What is this transversality? Fix a facet $F \in \mathcal{P}(\Delta)$ some union $\partial \Delta_+ \subseteq \partial \Delta$ of some facets of $\Delta$. Then we have a subspace $$ \mathcal{P}(\Delta, \partial \Delta_+, F) = \lbrace G \in \mathcal{P}(\Delta) : G^\sigma = F^\sigma \text{ for all } \sigma \in \Delta_+ \rbrace. $$
Definition 3. We say that $(\Delta, \partial \Delta_+, F)$ is $S$-transversal if the following hold for $d \gg 0$:
- for each $W \in \operatorname{Sing}(F)$, the space $$ M_d(W) = \left\lbrace \varphi \in \mathbb{C}_ d[x] : \begin{matrix} \varphi \text{ has a unique singular point in a} \br \text{neighborhood of } W \text{ of the same type} \end{matrix} \right\rbrace $$ is a smooth analytic subset,
- the intersection $M_d(F) = \bigcap_{W \in \operatorname{Sing}(F)} M_d(W)$ is transversal,
- the intersection $M_d(F) \cap \mathcal{P}(\Delta, \partial \Delta_+, F)$ is transversal.
The subset $\partial \Delta_{k+}(\Gamma)$ is the subset of faces corresponding to the edges that start from $\Delta_k$ in the orientation $\Delta$.
Remark 4. If all the singularities are nodal, then this condition on $\Gamma$ is always true.
Sketch of proof
Basically we want to do a one-parameter deformation $$ f_t = \sum_{i \in \Delta \cap \mathbb{Z}^n} A_i(t) t^{\nu(i)} z^i \in \mathcal{P}(\Delta) \subseteq \mathbb{C}[z] $$ for $t \neq 0$. Here, we will choose these $A_i$ so that $$ A_i = a_i + O(t) $$ as $t \to 0$. Recall that $\nu$ was piecewise linear, so we have $$ \nu \vert_{\Delta_k} = \lambda_k \vert_{\Delta_k} = \langle \alpha_{\bullet,k}, - \rangle + \alpha_{0,k} $$ for numbers $\alpha_{0,k}, \dotsc, \alpha_{n,k}$. Writing $\nu_k = \nu - \lambda_k$, and making a normalization of coordinates $$ T_k^{(t)}(z_1, \dotsc, z_n) = (z_1 t^{\alpha_{1,k}}, \dotsc, z_n t^{\alpha_{n,k}}), $$ we can now write $$ f_{(t),k}(z) = \sum_i A_i(t) t^{\nu_k(i)} z^i = \sum_i a_i z^i + O(t) = f_k(z) + O(t). $$ Here, the exact relation to the previous polynomial is $$ f_{(t)}(z) = f_{(t),k}(T_k^{(t)}(z)) t^{\alpha_{\bullet,k}}. $$
We now find $Q \subseteq (\mathbb{C}^\times)^n$ compact such that the interior of $Q$ contains the union $\bigcup_{k=1}^N \operatorname{Sing}(f_k)$. We can find $t \ll 1$ so that for any $0 \lt \lvert t \rvert \lt t_0$ such that $(T_i^{(t)})^{-1}(Q)$ is disjoint in $(\mathbb{C}^\times)^n$ and $f_{k,(t)}$ is a $S$-equisingular deformation of $f_k$ on $Q$.

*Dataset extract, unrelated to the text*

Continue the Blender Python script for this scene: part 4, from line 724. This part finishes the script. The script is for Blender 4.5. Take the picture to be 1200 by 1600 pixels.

Remark 5. Here this peripherally nondegenerate condition guarantees that $f_{(t)}(z)$ has no new singularities in $(\mathbb{C}^\times)^n - Q$.
How do we choose this $A_i(t)$? Here we need to use this transversality condition. We first start with the $\Delta_k$ where there is no edge going out. The transversality condition then tells us that there exists a deformation $A_i(t)$ for the $i$ with the prescribed singularities, up to first order. We don’t have to worry about the higher order terms, because of transversality. Then at this point, we can start fixing the deformations on other $\Delta_j$ up to first order, and inductively doing this.